**INFORMATION SHOWN**
• • • • • • •
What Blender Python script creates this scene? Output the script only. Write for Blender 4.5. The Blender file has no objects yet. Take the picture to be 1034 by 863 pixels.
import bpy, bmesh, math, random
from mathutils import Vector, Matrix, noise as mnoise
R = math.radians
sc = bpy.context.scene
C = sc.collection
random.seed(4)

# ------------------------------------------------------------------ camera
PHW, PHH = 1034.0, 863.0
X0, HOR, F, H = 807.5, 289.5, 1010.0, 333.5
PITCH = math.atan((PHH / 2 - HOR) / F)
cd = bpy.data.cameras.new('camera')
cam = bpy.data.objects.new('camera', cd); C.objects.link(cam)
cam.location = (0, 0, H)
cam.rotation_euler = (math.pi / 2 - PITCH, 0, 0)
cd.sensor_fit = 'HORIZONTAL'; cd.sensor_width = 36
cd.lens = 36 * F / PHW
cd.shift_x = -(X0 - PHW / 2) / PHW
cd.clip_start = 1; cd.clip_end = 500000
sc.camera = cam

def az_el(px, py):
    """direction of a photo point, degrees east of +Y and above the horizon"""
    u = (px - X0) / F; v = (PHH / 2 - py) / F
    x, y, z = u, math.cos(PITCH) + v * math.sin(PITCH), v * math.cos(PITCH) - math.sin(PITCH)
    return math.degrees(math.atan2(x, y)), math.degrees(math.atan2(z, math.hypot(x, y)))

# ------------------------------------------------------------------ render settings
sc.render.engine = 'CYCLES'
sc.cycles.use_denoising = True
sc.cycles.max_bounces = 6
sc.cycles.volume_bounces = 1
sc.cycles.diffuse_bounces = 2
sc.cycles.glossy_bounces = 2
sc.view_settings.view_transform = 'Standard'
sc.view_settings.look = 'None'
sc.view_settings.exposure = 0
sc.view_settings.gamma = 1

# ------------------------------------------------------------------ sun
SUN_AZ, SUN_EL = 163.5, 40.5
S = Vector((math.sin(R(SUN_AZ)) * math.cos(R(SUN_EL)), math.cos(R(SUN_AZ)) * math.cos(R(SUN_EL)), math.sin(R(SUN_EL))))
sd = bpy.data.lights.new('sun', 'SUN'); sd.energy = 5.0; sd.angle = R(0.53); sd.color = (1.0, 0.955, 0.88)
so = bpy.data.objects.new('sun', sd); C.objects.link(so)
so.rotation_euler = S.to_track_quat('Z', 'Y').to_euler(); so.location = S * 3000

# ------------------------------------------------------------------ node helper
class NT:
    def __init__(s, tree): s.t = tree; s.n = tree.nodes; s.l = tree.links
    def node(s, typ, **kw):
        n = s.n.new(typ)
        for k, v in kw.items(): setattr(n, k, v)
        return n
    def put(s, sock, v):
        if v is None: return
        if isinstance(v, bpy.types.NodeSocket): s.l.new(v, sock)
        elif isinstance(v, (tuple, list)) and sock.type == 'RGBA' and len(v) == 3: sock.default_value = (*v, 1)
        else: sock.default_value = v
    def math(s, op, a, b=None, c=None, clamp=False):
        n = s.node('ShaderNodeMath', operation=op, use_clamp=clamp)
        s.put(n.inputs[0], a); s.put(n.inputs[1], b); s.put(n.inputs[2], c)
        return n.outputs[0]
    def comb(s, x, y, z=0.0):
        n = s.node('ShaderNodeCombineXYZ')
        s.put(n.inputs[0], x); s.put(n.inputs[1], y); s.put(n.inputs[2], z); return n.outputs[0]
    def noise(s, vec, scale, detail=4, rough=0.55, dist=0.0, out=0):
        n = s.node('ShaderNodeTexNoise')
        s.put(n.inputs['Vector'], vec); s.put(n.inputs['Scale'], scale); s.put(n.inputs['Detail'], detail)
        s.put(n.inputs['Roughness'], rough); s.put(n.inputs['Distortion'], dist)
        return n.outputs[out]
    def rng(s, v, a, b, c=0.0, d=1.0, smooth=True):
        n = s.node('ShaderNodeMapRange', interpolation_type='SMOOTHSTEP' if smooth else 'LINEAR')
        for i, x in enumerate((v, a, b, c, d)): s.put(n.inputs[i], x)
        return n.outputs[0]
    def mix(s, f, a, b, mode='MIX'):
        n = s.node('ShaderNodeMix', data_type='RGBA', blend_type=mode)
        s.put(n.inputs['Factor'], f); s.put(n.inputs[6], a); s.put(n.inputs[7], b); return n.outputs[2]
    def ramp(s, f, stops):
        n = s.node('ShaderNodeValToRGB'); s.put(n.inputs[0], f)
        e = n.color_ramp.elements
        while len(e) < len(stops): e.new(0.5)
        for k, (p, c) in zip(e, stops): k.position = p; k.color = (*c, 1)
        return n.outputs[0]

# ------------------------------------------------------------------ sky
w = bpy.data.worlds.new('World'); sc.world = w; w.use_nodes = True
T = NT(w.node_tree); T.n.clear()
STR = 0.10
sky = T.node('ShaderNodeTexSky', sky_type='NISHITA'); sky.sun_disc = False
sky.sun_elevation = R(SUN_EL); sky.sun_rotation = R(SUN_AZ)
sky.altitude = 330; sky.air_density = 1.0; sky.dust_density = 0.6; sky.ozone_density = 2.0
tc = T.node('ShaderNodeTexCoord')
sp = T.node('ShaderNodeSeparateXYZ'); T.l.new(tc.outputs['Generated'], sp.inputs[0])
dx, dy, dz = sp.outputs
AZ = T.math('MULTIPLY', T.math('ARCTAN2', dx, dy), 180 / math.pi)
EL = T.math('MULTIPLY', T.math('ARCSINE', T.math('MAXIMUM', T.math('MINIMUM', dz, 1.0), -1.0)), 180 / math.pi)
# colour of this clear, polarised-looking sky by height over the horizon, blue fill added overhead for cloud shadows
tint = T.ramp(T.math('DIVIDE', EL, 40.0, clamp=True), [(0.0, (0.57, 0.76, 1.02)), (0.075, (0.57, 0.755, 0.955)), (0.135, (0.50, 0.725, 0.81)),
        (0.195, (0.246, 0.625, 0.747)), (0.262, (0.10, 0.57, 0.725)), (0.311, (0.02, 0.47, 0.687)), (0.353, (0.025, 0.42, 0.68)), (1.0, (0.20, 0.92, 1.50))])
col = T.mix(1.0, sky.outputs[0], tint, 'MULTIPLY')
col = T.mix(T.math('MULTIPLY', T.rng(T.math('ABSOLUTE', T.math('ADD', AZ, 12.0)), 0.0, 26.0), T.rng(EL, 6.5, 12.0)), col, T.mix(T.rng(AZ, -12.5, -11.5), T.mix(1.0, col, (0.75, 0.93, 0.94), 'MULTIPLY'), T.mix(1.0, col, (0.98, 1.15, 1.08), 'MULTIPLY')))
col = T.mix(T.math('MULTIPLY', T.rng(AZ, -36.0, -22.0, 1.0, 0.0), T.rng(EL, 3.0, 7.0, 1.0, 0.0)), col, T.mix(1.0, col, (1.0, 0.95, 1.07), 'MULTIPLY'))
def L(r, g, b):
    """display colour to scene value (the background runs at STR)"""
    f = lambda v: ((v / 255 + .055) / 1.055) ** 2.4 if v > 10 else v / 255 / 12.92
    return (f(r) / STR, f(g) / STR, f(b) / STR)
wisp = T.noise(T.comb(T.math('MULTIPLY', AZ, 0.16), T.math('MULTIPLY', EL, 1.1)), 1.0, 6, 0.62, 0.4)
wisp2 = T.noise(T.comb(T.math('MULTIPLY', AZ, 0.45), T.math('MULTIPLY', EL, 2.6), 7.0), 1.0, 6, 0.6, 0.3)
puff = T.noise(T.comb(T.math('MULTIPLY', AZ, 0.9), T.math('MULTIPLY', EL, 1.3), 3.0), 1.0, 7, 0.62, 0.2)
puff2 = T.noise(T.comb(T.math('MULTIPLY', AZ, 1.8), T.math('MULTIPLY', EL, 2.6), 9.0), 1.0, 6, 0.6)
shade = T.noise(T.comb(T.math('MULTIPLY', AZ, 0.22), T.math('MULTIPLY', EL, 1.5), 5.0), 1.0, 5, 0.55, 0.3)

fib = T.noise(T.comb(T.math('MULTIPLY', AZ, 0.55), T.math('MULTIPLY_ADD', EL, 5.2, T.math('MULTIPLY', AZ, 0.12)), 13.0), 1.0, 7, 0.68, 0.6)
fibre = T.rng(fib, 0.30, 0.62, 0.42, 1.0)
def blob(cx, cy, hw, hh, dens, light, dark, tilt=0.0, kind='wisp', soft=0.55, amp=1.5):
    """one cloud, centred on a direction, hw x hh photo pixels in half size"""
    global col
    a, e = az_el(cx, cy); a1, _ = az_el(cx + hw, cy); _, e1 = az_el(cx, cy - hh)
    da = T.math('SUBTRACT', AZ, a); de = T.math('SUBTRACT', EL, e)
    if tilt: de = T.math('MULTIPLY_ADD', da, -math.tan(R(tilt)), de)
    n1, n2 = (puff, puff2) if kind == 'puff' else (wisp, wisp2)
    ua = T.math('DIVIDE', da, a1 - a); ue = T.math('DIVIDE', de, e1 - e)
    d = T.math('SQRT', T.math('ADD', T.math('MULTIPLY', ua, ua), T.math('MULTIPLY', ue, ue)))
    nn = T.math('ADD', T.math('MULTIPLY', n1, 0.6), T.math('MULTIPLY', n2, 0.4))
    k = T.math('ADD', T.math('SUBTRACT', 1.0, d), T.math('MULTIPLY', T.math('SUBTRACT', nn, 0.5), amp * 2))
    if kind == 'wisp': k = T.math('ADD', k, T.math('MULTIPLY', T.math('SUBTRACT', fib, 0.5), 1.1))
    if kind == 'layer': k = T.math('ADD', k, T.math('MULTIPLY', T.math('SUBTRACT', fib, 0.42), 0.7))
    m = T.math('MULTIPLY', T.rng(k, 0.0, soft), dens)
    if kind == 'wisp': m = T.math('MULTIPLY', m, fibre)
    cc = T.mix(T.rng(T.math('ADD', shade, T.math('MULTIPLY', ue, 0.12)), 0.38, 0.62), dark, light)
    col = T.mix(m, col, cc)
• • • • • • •
**YOUR OBJECTIVE**
Write out, exactly and with nothing else, the lines of the listing above from its first line through the line with "sc.view_settings.gamma = 1".

**RESULT BELOW**
What Blender Python script creates this scene? Output the script only. Write for Blender 4.5. The Blender file has no objects yet. Take the picture to be 1034 by 863 pixels.
import bpy, bmesh, math, random
from mathutils import Vector, Matrix, noise as mnoise
R = math.radians
sc = bpy.context.scene
C = sc.collection
random.seed(4)

# ------------------------------------------------------------------ camera
PHW, PHH = 1034.0, 863.0
X0, HOR, F, H = 807.5, 289.5, 1010.0, 333.5
PITCH = math.atan((PHH / 2 - HOR) / F)
cd = bpy.data.cameras.new('camera')
cam = bpy.data.objects.new('camera', cd); C.objects.link(cam)
cam.location = (0, 0, H)
cam.rotation_euler = (math.pi / 2 - PITCH, 0, 0)
cd.sensor_fit = 'HORIZONTAL'; cd.sensor_width = 36
cd.lens = 36 * F / PHW
cd.shift_x = -(X0 - PHW / 2) / PHW
cd.clip_start = 1; cd.clip_end = 500000
sc.camera = cam

def az_el(px, py):
    """direction of a photo point, degrees east of +Y and above the horizon"""
    u = (px - X0) / F; v = (PHH / 2 - py) / F
    x, y, z = u, math.cos(PITCH) + v * math.sin(PITCH), v * math.cos(PITCH) - math.sin(PITCH)
    return math.degrees(math.atan2(x, y)), math.degrees(math.atan2(z, math.hypot(x, y)))

# ------------------------------------------------------------------ render settings
sc.render.engine = 'CYCLES'
sc.cycles.use_denoising = True
sc.cycles.max_bounces = 6
sc.cycles.volume_bounces = 1
sc.cycles.diffuse_bounces = 2
sc.cycles.glossy_bounces = 2
sc.view_settings.view_transform = 'Standard'
sc.view_settings.look = 'None'
sc.view_settings.exposure = 0
sc.view_settings.gamma = 1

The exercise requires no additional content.